* What needs to be done
Return each line of the data below exactly, omitting any pictures.

═══

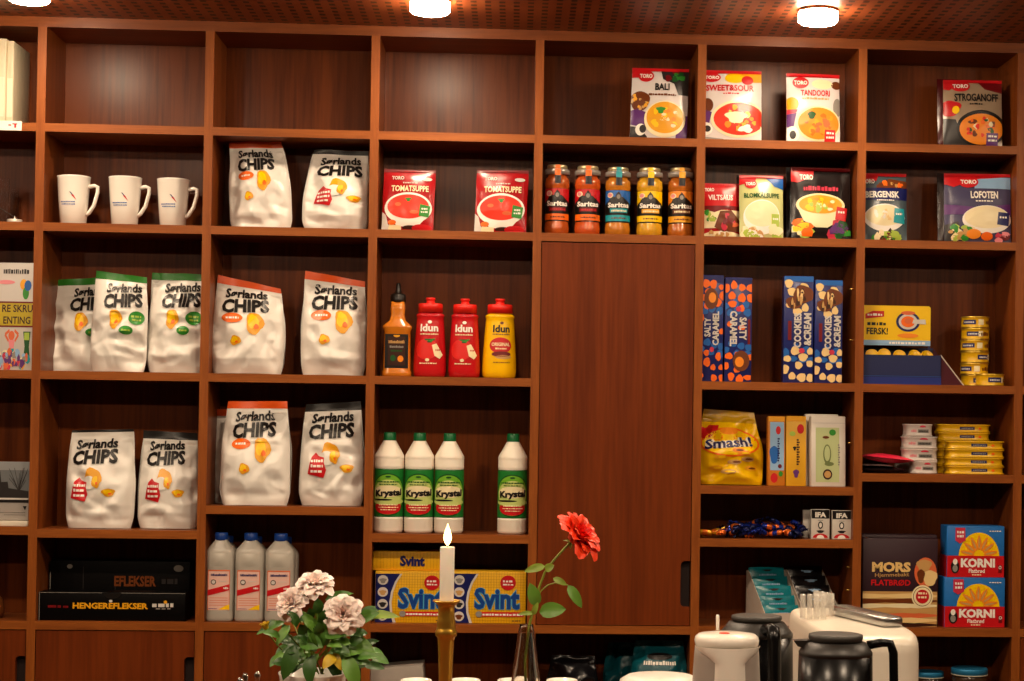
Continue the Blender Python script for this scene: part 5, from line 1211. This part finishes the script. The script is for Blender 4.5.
# ---- leaves, petals
def leaf(g, b, tip, w, m, up=Vector((0, -.55, .85)), fold=.25, droop=.12, nu=4, nv=7):
    b, tip = Vector(b), Vector(tip); ax = tip - b; L = ax.length; ax.normalize()
    n = (up - ax * up.dot(ax)).normalized(); sd = ax.cross(n)
    def fn(u, v):
        s = 2 * u - 1; wd = w / 2 * (math.sin(math.pi * min(1, v ** .8)) ** .75) * (1 + .05 * math.sin(v * 40) * abs(s))
        return b + ax * (L * v) + sd * (s * wd) + n * (abs(s) * wd * fold - droop * L * v * v + .08 * L * math.sin(math.pi * v))
    g.sheet(fn, nu, nv, m)
def petal(g, M, ang, opening, L, w, m, curl=.35, base=.004, seed=0, lift=0.0, cup=.35):
    r = random.Random(seed); ca, sa = math.cos(ang), math.sin(ang)
    out = Vector((ca, sa, 0)); tg = Vector((-sa, ca, 0)); up = Vector((0, 0, 1))
    op = opening
    def fn(u, v):
        s = 2 * u - 1; o = op * (0.45 + .75 * v) + curl * max(0, v - .65)
        wd = w / 2 * (.25 + .75 * math.sin(math.pi * min(1, .12 + v * .72))) * (1 - .18 * max(0, v - .8) * 5 * s * s)
        p = out * (base + L * v * math.sin(o)) + up * (lift + L * v * math.cos(o))
        nrm = up * math.sin(o) - out * math.cos(o)
        tipf = 1 + .06 * (1 - s * s) if v > .85 else 1
        return p * tipf + tg * (s * wd) + nrm * (cup * wd * s * s + .0012 * math.sin(s * 5 + seed) * v)
    g.sheet(fn, 7, 7, m, M=M)
def bloom(name, parent, loc, axis, size, m, mc, seed, wide=1.0, layers=None):
    """rose head: rings of petals round a wound centre; axis = where it faces"""
    Mt = Matrix.Translation(loc) @ Vector(axis).normalized().to_track_quat('Z', 'Y').to_matrix().to_4x4()
    g = G(); r = random.Random(seed)
    for n, op, L, w, cp, cl in layers or ((7, 1.12 * wide, .92, .84, .30, .4), (7, .90 * wide, .92, .76, .32, .4), (7, .68, .88, .68, .36, .38), (6, .48, .82, .58, .45, .34), (5, .30, .74, .48, .6, .3), (4, .14, .64, .40, .8, .2)):
        a0 = r.uniform(0, 6.28)
        for k in range(n):
            petal(g, Mt, a0 + 6.2832 * k / n + r.uniform(-.15, .15), op + r.uniform(-.10, .10), size * L * r.uniform(.92, 1.06), size * w * r.uniform(.9, 1.1), m if op > .3 else mc, cl, size * .05, r.randint(0, 99), 0, cp)
    vs = []
    for i in range(40):
        f = i / 39; a = f * 11; rr = size * (.03 + .10 * f); vs.append((rr * math.cos(a), rr * math.sin(a), size * (.50 - .06 * f)))
        vs.append((rr * .8 * math.cos(a), rr * .8 * math.sin(a), size * .15))
    g.add(vs, [(2 * i, 2 * i + 1, 2 * i + 3, 2 * i + 2) for i in range(39)], mc, True, Mt)
    return g.build(name, parent)
def rel(p, o): return Vector(p) - Vector(o)

# ---- glass vase with a single red rose
Y = -2.0; q = pxm(Y); c = at(526.0, 650, Y)
glass = mat('clear_vase_glass', '#f4f1ec', .03, trans=1.0, noise_amt=0, ior=1.45)
t = thing('bud_vase', 'slim clear glass bud vase holding one red rose', 'vase', (c.x, Y, ZB))
hv = at(526, 624.5, Y).z - ZB; h2 = at(526, 681, Y).z - ZB
G().lathe([(.037, 0), (.039, .004), (.037, h2 * .4), (14.2 * q, h2), (8.2 * q, hv - .012), (6.8 * q, hv - .002), (7.1 * q, hv), (6.2 * q, hv - .001), (6.9 * q, hv - .014), (13.0 * q, h2), (.0335, h2 * .4), (.033, .008)], glass, 40).build('vase_body', t)
stemg = mat('green_rose_stem', '#7d8a2a', .45, noise_amt=.15); leafg = mat('rose_leaf_green', '#5d8a2e', .42, noise_amt=.25, noise_scale=40, sub=.08); leafp = mat('pale_rose_leaf', '#8aa53e', .42, noise_amt=.2, sub=.08)
o0 = Vector((c.x, Y, ZB + .012)); t = thing('cut_rose', 'single orange-red rose leaning out of the glass bud vase', 'rose', o0)
A = lambda px, py, dy=0: rel(at(px, py, Y + dy), o0)
stem = [Vector((.004, 0, .0)), A(525, 660), A(530, 622), A(535, 603), A(540, 585), A(545, 572), A(554, 560), A(564, 549), A(571, 542)]
G().tube(stem, [.0022] * 4 + [.0019] * 5, stemg, 8).build('stem', t)
redp = mat('coral_red_petal', '#f8431c', .4, noise_amt=.12, noise_scale=50, sub=.12); redc = mat('deep_red_petal', '#e81808', .4, noise_amt=.1, sub=.1)
ax = _r * .72 + _u * .62 - _f * .35
bloom('bloom', t, A(571.5, 541), ax, 28 * q, redp, redc, 5, 1.0, ((6, .98, 1.0, .80, .28, .35), (7, .80, 1.0, .72, .3, .35), (6, .60, .96, .62, .35, .35), (6, .42, .86, .52, .45, .3), (5, .26, .76, .44, .6, .25), (4, .12, .66, .36, .7, .2)))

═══

* Final result
Continue the Blender Python script for this scene: part 5, from line 1211. This part finishes the script. The script is for Blender 4.5.
# ---- leaves, petals
def leaf(g, b, tip, w, m, up=Vector((0, -.55, .85)), fold=.25, droop=.12, nu=4, nv=7):
    b, tip = Vector(b), Vector(tip); ax = tip - b; L = ax.length; ax.normalize()
    n = (up - ax * up.dot(ax)).normalized(); sd = ax.cross(n)
    def fn(u, v):
        s = 2 * u - 1; wd = w / 2 * (math.sin(math.pi * min(1, v ** .8)) ** .75) * (1 + .05 * math.sin(v * 40) * abs(s))
        return b + ax * (L * v) + sd * (s * wd) + n * (abs(s) * wd * fold - droop * L * v * v + .08 * L * math.sin(math.pi * v))
    g.sheet(fn, nu, nv, m)
def petal(g, M, ang, opening, L, w, m, curl=.35, base=.004, seed=0, lift=0.0, cup=.35):
    r = random.Random(seed); ca, sa = math.cos(ang), math.sin(ang)
    out = Vector((ca, sa, 0)); tg = Vector((-sa, ca, 0)); up = Vector((0, 0, 1))
    op = opening
    def fn(u, v):
        s = 2 * u - 1; o = op * (0.45 + .75 * v) + curl * max(0, v - .65)
        wd = w / 2 * (.25 + .75 * math.sin(math.pi * min(1, .12 + v * .72))) * (1 - .18 * max(0, v - .8) * 5 * s * s)
        p = out * (base + L * v * math.sin(o)) + up * (lift + L * v * math.cos(o))
        nrm = up * math.sin(o) - out * math.cos(o)
        tipf = 1 + .06 * (1 - s * s) if v > .85 else 1
        return p * tipf + tg * (s * wd) + nrm * (cup * wd * s * s + .0012 * math.sin(s * 5 + seed) * v)
    g.sheet(fn, 7, 7, m, M=M)
def bloom(name, parent, loc, axis, size, m, mc, seed, wide=1.0, layers=None):
    """rose head: rings of petals round a wound centre; axis = where it faces"""
    Mt = Matrix.Translation(loc) @ Vector(axis).normalized().to_track_quat('Z', 'Y').to_matrix().to_4x4()
    g = G(); r = random.Random(seed)
    for n, op, L, w, cp, cl in layers or ((7, 1.12 * wide, .92, .84, .30, .4), (7, .90 * wide, .92, .76, .32, .4), (7, .68, .88, .68, .36, .38), (6, .48, .82, .58, .45, .34), (5, .30, .74, .48, .6, .3), (4, .14, .64, .40, .8, .2)):
        a0 = r.uniform(0, 6.28)
        for k in range(n):
            petal(g, Mt, a0 + 6.2832 * k / n + r.uniform(-.15, .15), op + r.uniform(-.10, .10), size * L * r.uniform(.92, 1.06), size * w * r.uniform(.9, 1.1), m if op > .3 else mc, cl, size * .05, r.randint(0, 99), 0, cp)
    vs = []
    for i in range(40):
        f = i / 39; a = f * 11; rr = size * (.03 + .10 * f); vs.append((rr * math.cos(a), rr * math.sin(a), size * (.50 - .06 * f)))
        vs.append((rr * .8 * math.cos(a), rr * .8 * math.sin(a), size * .15))
    g.add(vs, [(2 * i, 2 * i + 1, 2 * i + 3, 2 * i + 2) for i in range(39)], mc, True, Mt)
    return g.build(name, parent)
def rel(p, o): return Vector(p) - Vector(o)

# ---- glass vase with a single red rose
Y = -2.0; q = pxm(Y); c = at(526.0, 650, Y)
glass = mat('clear_vase_glass', '#f4f1ec', .03, trans=1.0, noise_amt=0, ior=1.45)
t = thing('bud_vase', 'slim clear glass bud vase holding one red rose', 'vase', (c.x, Y, ZB))
hv = at(526, 624.5, Y).z - ZB; h2 = at(526, 681, Y).z - ZB
G().lathe([(.037, 0), (.039, .004), (.037, h2 * .4), (14.2 * q, h2), (8.2 * q, hv - .012), (6.8 * q, hv - .002), (7.1 * q, hv), (6.2 * q, hv - .001), (6.9 * q, hv - .014), (13.0 * q, h2), (.0335, h2 * .4), (.033, .008)], glass, 40).build('vase_body', t)
stemg = mat('green_rose_stem', '#7d8a2a', .45, noise_amt=.15); leafg = mat('rose_leaf_green', '#5d8a2e', .42, noise_amt=.25, noise_scale=40, sub=.08); leafp = mat('pale_rose_leaf', '#8aa53e', .42, noise_amt=.2, sub=.08)
o0 = Vector((c.x, Y, ZB + .012)); t = thing('cut_rose', 'single orange-red rose leaning out of the glass bud vase', 'rose', o0)
A = lambda px, py, dy=0: rel(at(px, py, Y + dy), o0)
stem = [Vector((.004, 0, .0)), A(525, 660), A(530, 622), A(535, 603), A(540, 585), A(545, 572), A(554, 560), A(564, 549), A(571, 542)]
G().tube(stem, [.0022] * 4 + [.0019] * 5, stemg, 8).build('stem', t)
redp = mat('coral_red_petal', '#f8431c', .4, noise_amt=.12, noise_scale=50, sub=.12); redc = mat('deep_red_petal', '#e81808', .4, noise_amt=.1, sub=.1)
ax = _r * .72 + _u * .62 - _f * .35
bloom('bloom', t, A(571.5, 541), ax, 28 * q, redp, redc, 5, 1.0, ((6, .98, 1.0, .80, .28, .35), (7, .80, 1.0, .72, .3, .35), (6, .60, .96, .62, .35, .35), (6, .42, .86, .52, .45, .3), (5, .26, .76, .44, .6, .25), (4, .12, .66, .36, .7, .2)))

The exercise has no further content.